I think macro predictions are a bit of a fool’s errand. That said I think one should have an eye towards major macro or cyclical risks or opportunities and make sure your investing strategy can deal with them.

Last year an opportunity in hindsight was commodity stocks, which were on cheap valuations and have rebounded a lot since. At the time they were not obviously cheap enough to me to warrant buying any given my ignorance about them and their possible downsides. I’m not looking to get involved here unless the opportunity is really obvious.

I’m also not very interested in ‘value’ shares that are cheap & cyclical at current valuations and at this point in the cycle (e.g. property-related, financial, recruitment, motor sales) – it would take a more exceptional fall in valuations to pique my interest. In addition, there seem to be some obvious general macro risks from Brexit, trade barriers emerging and rising interest rates. That said, I don’t think any of this should reduce optimism about decent equity returns in general going forward (since when are there not macro risks?)

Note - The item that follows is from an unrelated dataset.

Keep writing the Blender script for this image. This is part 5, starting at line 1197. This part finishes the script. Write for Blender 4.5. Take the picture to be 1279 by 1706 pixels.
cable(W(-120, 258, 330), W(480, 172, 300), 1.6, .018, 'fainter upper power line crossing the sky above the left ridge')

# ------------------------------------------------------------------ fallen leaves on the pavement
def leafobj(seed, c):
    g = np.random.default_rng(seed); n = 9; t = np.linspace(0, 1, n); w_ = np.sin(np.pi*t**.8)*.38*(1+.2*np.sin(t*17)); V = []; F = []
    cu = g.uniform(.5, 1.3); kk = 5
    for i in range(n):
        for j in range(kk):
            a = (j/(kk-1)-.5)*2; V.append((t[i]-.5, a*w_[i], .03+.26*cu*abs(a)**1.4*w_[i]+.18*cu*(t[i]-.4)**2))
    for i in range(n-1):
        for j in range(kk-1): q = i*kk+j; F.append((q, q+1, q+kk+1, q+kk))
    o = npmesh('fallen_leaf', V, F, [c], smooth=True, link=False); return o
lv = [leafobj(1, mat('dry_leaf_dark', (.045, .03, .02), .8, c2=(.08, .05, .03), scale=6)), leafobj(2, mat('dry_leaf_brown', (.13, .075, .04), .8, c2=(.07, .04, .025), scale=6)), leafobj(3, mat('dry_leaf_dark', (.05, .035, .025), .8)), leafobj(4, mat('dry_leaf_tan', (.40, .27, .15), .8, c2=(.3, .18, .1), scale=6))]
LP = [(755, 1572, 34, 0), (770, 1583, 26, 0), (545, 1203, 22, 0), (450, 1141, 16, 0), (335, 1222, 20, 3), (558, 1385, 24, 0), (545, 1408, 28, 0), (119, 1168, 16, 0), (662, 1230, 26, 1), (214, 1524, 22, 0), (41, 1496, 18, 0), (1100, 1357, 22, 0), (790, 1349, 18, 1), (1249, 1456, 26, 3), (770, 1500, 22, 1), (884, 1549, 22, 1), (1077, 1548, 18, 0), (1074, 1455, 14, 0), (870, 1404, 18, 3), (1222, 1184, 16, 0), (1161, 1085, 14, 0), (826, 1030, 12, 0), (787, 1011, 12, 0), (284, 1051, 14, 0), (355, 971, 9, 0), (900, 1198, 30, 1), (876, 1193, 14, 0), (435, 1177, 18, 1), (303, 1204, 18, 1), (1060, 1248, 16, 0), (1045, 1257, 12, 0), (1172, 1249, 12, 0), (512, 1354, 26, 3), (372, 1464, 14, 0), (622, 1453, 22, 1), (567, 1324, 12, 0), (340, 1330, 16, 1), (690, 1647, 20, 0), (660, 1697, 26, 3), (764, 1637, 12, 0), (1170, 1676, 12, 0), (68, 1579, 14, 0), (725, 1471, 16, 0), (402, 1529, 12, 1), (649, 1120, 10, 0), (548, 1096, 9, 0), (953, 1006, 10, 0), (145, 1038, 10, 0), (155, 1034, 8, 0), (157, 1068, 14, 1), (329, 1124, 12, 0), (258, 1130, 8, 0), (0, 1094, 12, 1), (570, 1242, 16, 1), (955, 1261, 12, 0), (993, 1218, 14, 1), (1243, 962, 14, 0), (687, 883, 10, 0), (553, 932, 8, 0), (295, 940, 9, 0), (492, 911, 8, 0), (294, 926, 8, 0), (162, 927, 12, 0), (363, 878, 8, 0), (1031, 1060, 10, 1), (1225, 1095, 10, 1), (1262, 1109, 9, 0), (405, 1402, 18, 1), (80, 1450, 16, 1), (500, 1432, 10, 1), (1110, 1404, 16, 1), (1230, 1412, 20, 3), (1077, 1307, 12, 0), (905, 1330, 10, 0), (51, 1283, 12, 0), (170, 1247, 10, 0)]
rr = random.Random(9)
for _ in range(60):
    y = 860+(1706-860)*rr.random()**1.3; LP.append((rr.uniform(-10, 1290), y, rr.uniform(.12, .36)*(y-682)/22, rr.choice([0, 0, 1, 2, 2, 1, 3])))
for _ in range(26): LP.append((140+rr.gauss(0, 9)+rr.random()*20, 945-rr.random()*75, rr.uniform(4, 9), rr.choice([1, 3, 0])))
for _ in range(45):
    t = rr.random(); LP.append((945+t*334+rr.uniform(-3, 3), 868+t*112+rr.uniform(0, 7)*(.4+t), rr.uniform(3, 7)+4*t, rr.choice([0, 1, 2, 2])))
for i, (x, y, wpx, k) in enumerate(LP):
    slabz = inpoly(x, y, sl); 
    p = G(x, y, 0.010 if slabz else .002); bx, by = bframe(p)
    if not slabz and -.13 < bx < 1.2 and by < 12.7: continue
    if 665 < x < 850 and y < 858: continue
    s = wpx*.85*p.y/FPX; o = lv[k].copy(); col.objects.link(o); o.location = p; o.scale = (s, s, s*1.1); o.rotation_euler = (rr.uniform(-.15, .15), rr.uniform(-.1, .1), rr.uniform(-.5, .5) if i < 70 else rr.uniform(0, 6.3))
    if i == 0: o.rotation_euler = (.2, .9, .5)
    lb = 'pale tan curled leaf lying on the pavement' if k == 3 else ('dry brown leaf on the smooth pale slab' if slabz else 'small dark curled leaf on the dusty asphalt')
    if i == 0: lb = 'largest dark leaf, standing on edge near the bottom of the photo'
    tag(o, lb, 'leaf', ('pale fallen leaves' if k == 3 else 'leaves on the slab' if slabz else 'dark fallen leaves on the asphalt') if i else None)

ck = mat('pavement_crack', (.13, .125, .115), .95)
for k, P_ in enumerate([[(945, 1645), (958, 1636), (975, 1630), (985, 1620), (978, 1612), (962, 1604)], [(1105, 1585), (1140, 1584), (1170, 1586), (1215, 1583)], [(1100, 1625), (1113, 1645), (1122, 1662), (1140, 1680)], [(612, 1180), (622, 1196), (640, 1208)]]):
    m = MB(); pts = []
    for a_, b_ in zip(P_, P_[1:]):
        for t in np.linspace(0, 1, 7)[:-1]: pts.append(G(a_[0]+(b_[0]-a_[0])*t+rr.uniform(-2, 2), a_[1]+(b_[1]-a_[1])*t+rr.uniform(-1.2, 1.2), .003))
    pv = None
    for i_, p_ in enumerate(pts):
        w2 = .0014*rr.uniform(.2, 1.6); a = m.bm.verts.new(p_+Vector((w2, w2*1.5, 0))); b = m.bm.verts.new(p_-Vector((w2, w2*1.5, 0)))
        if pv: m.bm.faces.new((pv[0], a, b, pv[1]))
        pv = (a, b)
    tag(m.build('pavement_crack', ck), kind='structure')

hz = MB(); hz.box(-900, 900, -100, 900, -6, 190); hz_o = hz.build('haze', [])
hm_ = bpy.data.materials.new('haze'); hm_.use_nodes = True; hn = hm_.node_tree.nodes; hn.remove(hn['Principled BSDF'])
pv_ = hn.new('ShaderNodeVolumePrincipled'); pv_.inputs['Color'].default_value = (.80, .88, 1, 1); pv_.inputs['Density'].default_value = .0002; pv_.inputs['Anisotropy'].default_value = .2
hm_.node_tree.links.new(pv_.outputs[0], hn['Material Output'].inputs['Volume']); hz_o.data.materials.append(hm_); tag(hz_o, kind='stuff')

Unless we get a larger fall in valuations of cyclical stocks I will stick to my long term strategy of focussing on quality defensive stocks which can earn high compound returns throughout the cycle. I believe the key thing for me to monitor (and keep low) is my overall cyclical exposure. Most shares are at least a bit cyclical so judging this exposure is more art than science. At the moment the shares I think may be quite cyclical add to about 1/5 of the portfolio (BJU 3.7%, LIO 3.9%, OTB 4.9% and SOM 8.2%). A few others, e.g. ELTA 6%, may be a little cyclical too. I’m happy that this proportion appears fairly low but I think it would be prudent for me to continue to try to lower it further when considering which shares to buy or add to.